Today is day 10, one third of the way through Javascript 30. Today’s less is called “Hold Shift to Check Multiple Checkboxes” and in this one Wes encourages you to try out a solution on your own before coming back to the video. So that’s what I did, and surprise! They are a little different.

The idea is that you’ve got a bunch of checkboxes, representing a todo list or an inbox or whatever and you want to click one of them, then hold shift and click another, and all of them in between should be checked. Here’s the approach I took.

As with other lessons, I went to document.querySelectorAll and grabbed all the checkboxes using input[type="checkbox"]. I then added a click event handler to each of them using a forEach loop. And similar to previous lessons, I console logged to make sure things were hooked up correctly and I was getting clicks. I was not. So I tried change and onclick and then I found I had actually used document.querySelector instead of querySelectorAll and once that was in place, clicks where getting logged.

Next, I figured I’d need to keep track of which was the previously clicked checkbox, so I used checkboxes.findIndex to store which checkbox in the array of checkboxes I had clicked, but that doesn’t work. So I turned my NodeList of checkboxes into an array and then it was fine. After that I added a keyup and keydown event listener for key === 'Shift' and used that to turn on and off a groupSelect boolean variable I wanted to use to select more than one thing. My logic was something like “if the thing that was clicked is checked and I either don’t have something previously checked or we’re not in groupSelect mode, then record the index of the thing I checked. Then if we’re in groupSelect mode, then figure out the newly clicked index number and then figure out if it’s a higher or lower number than the previously clicked one.

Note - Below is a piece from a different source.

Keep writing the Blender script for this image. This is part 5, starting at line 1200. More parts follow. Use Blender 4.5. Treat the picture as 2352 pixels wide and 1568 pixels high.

Once we know that call another function I wrote that loops over the checkboxes from the lower index up to and including the higher index and check everything.

That’s the main difference in the solution I made compared to Wes’. Well, one of a few. In the solution in the video he doesn’t use key handlers to figure out if shift is down or not and toggle a mode variable. Turns out it’s just part of the event, even on the click events. So that definitely simplifies things and it was a thing I wasn’t aware of. The other difference though, is that he has an inBetween mode which toggles a variable that indicates if we’re checking or not checking checkboxes. This means it loops over all the checkboxes, even the ones that aren’t going to be checked.

So I don’t think either is better or worse, just different. I’d probably use a bit of what I had and a bit of the new stuff I learned from watching the rest of the video… Maybe. I’m thinking out loud here on this and the efficiency of each solution. The downside with mine is that each time you click and you’re not in the mode that checks everything in between, my code is using findIndex, which I’m pretty sure is visiting every checkbox until it finds one that is right. So I’m paying that tax every time even if I’m just clicking a bunch of different things until I finally figure out the one I want for multi-select.

In Wes’ code, he’s doing one or two equivalency comparisons per node, but only if the code goes into multi-select mode. One minor optimization could be to bail out of the loop once multi-select mode is turned back off. This would prevent you from visiting every checkbox once you’d found the last (in the DOM) clicked checkbox.

Another potential way to handle this could be that when we loop over the checkboxes to add the click event handler, having it “know” which indexed value is clicked so that we don’t need to figure out where in the array of checkboxes it lies and we don’t have to do any equivalency checking withing the check loop. Of course, all bets are off if you have code where the DOM order of the checkboxes can change. In that scenario, I think Wes’ code is going to be best, and having the listener know the position of the checkbox in the array won’t help since it’s not fixed.

I liked this one a lot and I’m looking forward to the Day 11 exercise!